Police treat Maya as their primary suspect. Drawing on her training, she deliberately contaminates the blood evidence on her hands by rubbing them against the arresting officer's metal handcuffs. Craig secures her release but warns that without another suspect she will be charged. Craig favors a self-defense argument in which Maya would claim Rick attacked her, but she refuses to lie under oath that a Black man assaulted her.
Maya launches her own investigation. Shannon, an earnest young production assistant for
Murder Town, provides access to Rick's files, revealing that he spent the decade investigating every juror. His dossiers document biases, lies on questionnaires, and past transgressions he planned to use to demonstrate jury misconduct. Most critically, Rick collected a sworn statement confirming that juror Peter Wilkie sexually assaulted Margarita Delfina, a hotel maid, during the sequestration. Maya confronts Peter and records his confession. Meanwhile, a traffic camera reveals that Wayne Russel, a former juror who claimed he was not attending the reunion, was near the hotel on the night of the murder. Wayne's whereabouts remain unknown.
Maya visits Lou Silver, who reveals that Rick had been secretly working as his personal investigator for two years. Lou shares Bobby's location at East Jesus, a desert artists' commune beyond the Salton Sea. Maya finds Bobby living in a tent decorated with a child's crayon drawing of a red alligator. Bobby claims Rick had no real evidence and that he fled his previous residence simply to escape another media cycle. He tells Maya that Jessica confided in him about severe physical abuse by Lou and that his defense team chose not to testify to avoid exposing a prior juvenile assault conviction. Bobby insists Lou killed Jessica. Reporters arrive, and Bobby flees into the darkness.
Days later, Bobby is found hanged in a Texas motel in an apparent suicide. A note expressing remorse and a silver locket matching Jessica's are found beside his body. The discovery appears to confirm Bobby's guilt. Craig warns Maya that if the DA can prove Rick knew about the locket, her motive for murder becomes even stronger.
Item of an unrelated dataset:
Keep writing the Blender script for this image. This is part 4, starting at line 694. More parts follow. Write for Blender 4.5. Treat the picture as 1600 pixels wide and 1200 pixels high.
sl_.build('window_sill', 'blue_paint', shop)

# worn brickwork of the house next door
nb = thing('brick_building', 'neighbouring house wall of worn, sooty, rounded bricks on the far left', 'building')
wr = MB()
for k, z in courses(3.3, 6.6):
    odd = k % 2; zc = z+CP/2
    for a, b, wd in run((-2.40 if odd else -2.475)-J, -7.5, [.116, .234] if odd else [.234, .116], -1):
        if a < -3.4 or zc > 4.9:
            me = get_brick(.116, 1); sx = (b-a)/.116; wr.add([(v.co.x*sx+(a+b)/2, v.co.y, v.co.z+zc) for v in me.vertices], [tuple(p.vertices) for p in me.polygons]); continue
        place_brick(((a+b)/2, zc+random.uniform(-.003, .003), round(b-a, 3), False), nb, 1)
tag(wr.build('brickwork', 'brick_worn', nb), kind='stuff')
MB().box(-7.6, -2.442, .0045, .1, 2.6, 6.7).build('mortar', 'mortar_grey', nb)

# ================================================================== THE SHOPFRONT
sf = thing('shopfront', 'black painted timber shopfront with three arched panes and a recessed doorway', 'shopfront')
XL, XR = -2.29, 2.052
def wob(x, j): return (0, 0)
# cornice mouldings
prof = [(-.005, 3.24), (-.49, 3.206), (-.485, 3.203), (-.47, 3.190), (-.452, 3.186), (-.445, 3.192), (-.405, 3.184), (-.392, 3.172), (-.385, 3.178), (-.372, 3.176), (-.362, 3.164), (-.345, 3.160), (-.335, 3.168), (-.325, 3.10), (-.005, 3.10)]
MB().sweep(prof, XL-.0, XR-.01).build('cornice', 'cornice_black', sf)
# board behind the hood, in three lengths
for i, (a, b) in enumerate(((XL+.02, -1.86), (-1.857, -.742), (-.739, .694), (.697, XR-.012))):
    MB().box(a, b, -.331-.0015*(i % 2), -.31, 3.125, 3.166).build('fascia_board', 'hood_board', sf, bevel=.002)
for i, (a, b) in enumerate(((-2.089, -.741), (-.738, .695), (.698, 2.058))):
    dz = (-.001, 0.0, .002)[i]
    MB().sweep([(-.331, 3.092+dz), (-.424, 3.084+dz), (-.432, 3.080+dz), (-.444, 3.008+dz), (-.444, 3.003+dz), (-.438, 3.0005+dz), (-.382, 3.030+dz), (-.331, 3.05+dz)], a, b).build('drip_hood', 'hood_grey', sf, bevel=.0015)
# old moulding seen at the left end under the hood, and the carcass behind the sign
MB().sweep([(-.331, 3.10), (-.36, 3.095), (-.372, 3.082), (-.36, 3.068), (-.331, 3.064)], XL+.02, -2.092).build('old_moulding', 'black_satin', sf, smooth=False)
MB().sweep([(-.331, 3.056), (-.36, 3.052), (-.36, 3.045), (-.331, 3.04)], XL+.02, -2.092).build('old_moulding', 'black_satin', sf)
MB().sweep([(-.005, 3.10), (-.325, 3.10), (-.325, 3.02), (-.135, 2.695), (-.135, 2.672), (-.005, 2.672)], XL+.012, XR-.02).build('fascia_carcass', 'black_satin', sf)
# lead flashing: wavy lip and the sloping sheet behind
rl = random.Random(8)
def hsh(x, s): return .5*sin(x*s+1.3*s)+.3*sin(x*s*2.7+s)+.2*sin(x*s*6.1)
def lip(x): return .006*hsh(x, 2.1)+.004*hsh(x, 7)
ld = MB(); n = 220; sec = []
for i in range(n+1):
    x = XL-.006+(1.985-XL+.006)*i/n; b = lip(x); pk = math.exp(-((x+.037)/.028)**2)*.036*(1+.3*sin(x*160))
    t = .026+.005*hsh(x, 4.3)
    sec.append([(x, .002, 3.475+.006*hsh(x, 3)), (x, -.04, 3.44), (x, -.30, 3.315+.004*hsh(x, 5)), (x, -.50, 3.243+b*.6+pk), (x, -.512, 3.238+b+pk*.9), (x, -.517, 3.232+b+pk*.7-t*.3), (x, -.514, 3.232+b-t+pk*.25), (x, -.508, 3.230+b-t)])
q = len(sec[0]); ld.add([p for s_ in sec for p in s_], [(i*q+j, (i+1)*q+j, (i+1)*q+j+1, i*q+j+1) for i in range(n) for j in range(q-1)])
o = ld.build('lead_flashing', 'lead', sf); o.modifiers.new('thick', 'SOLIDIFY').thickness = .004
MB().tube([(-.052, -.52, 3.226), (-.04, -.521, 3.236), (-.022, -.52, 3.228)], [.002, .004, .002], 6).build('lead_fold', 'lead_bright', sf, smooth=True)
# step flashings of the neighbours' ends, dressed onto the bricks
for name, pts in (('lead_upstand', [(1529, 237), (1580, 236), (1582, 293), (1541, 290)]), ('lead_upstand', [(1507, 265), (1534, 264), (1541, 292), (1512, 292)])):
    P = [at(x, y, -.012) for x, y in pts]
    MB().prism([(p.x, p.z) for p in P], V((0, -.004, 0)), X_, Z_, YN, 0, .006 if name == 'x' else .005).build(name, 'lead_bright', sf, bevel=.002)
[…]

Maya pleads not guilty at her arraignment, rejecting Craig's self-defense strategy. She then visits former juror Lila Rosales and notices that the crayon drawings by Lila's five-year-old son, Aaron, including a red alligator, are identical to the one in Bobby's tent. Bobby is Aaron's father. Lila confesses that after the trial she and Bobby began a secret relationship and she became pregnant. Her family insisted on total secrecy to protect Aaron.
Rick's new evidence was never about Jessica. He discovered that Lila and Bobby had a child and used this to blackmail Bobby: confess to Jessica's murder, or Rick would reveal Aaron's parentage and destroy the boy's life. Bobby chose to flee rather than confess to a crime he maintained he did not commit. Lila then reveals that on the night of the reunion, she went to Maya's room seeking help with Rick's blackmail. She found Rick instead. They argued, Lila pushed him, and he fell and struck his head on the desk. He died instantly.
Maya assembles the eight surviving jurors at the home of Cal Barro, a fellow former juror, for a private deliberation. She presents two options: tell the truth, which would likely leave Aaron orphaned and might still send Maya to prison, or fabricate an alibi for Maya and cover up Lila's role. All eight vote unanimously to lie. They concoct a cover story and present it to the police. After two weeks of scrutiny, the State of California drops all charges against Maya.
Maya visits Lou Silver's office one final time. She notices a family photograph showing both Jessica and Lou's wife, Elaine Silver, wearing matching silver lockets. When Elaine enters, Maya confronts her about the duplicate locket. Elaine locks the door and reveals the truth: Jessica Silver is alive. Elaine orchestrated her daughter's disappearance to protect Jessica from Lou's abuse. Jessica now lives under a new identity with a partner and a daughter. Lou took Elaine's duplicate locket and had Bobby killed in the Texas motel, staging the death as a suicide and planting the locket to frame Bobby posthumously.
Elaine threatens Maya with mutually assured destruction: if Maya reveals the truth, Elaine will uncover whatever Maya is hiding about Rick's death. Maya recognizes the impasse and leaves, carrying the knowledge that Jessica is alive, that Bobby was framed and murdered, and that the full truth will never become public. She imagines Jessica's daughter and Bobby's son as innocent strangers who might one day pass each other on a street, unaware of the crimes committed on their behalf.